Taking to X, Nadella on Sunday said that in the age of AI, people essentially pay for intelligence twice: "once with money, and again with something even more valuable: the proprietary knowledge," which people must reveal to make that intelligence useful.
 
"The better you want the model to perform, the more of that knowledge you have to feed it!" he added.
 
Nadella cited Nobel Prize-winning economist Kenneth Arrow's “Information Paradox,” which argues that the value of information is unknown to a buyer until it is revealed, but once it is disclosed, the buyer has effectively acquired it without paying for it.
 
 
He said AI has created the reverse problem, where buyers must disclose their own proprietary knowledge to make AI systems useful.
 
Explaining the Reverse Information Paradox, the Microsoft CEO said that as enterprises continue using AI models over time, the information asymmetry becomes increasingly skewed.
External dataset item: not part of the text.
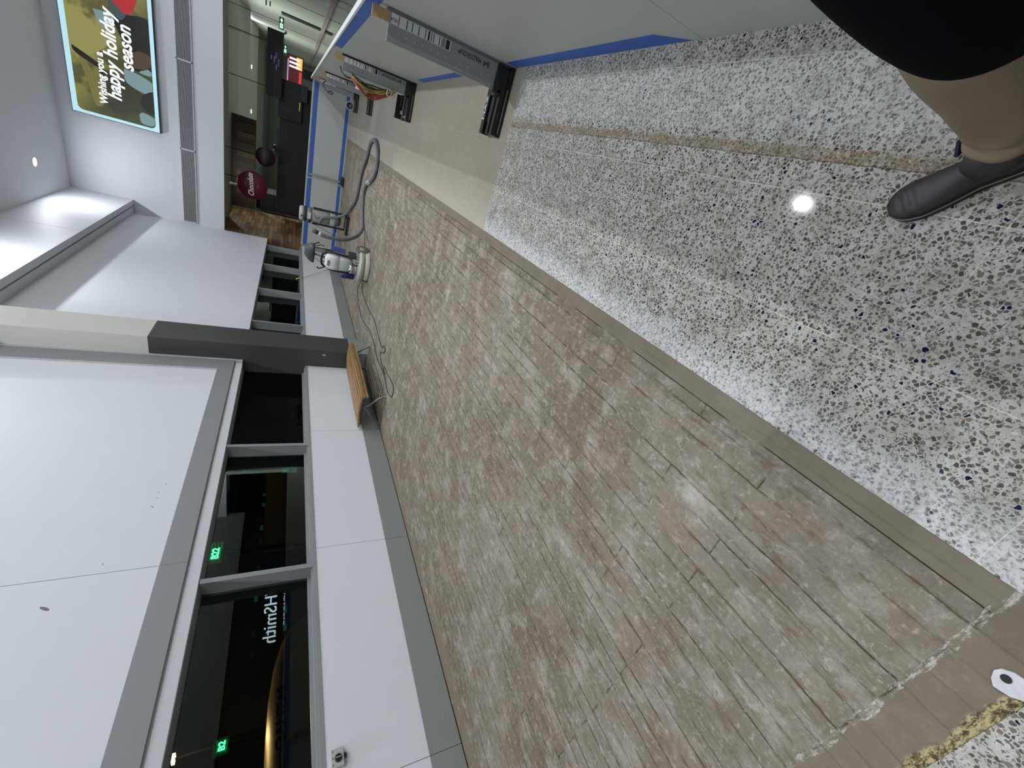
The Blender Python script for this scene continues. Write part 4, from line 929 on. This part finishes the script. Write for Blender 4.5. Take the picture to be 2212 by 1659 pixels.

The seller learns more and more about the buyer through prompts, interactions and usage, while the buyer learns very little about what the seller is learning in return.
 
In Arrow's paradox, patents solve one aspect: they let an inventor disclose an idea without simply giving it away, Nadella wrote, adding, "The Reverse Information Paradox needs its own equivalent."
 
The issue goes beyond data privacy, said Nadella, as he explained, "Models learn from exhaust, the prompts people write, the tools agents use, and especially the corrections people make when the model is wrong. Every correction is distilled into institutional know-how. It's the kind of knowledge a competitor could never buy, and the kind that leaks almost imperceptibly: trace by trace, correction by correction, eval by eval," he explained.
 
"In consuming intelligence, you are creating intelligence. And what you create should belong to you."
 
Nadella further argued that while AI developers should be allowed to train models on publicly available data, the current practice of restricting customers from distilling models while allowing providers to learn from customer interactions creates a one-sided flow of learning. If this continues, he said, the economic value generated by AI will increasingly accrue to the owners of AI infrastructure rather than the enterprises creating the underlying knowledge.
 
"That is why enterprises need a real trust boundary for their human capital and token capital to compound. It is where an organisation’s data, traces, evals, adapted weights, and memory accumulate and improve together," he added.
 
To address the Reverse Information Paradox, Nadella outlined five principles for enterprises adopting AI: retaining control over their data and institutional knowledge, building private learning environments, avoiding dependence on a single AI model, optimising costs through flexible AI infrastructure, and creating a continuous learning loop that compounds the value of their AI investments.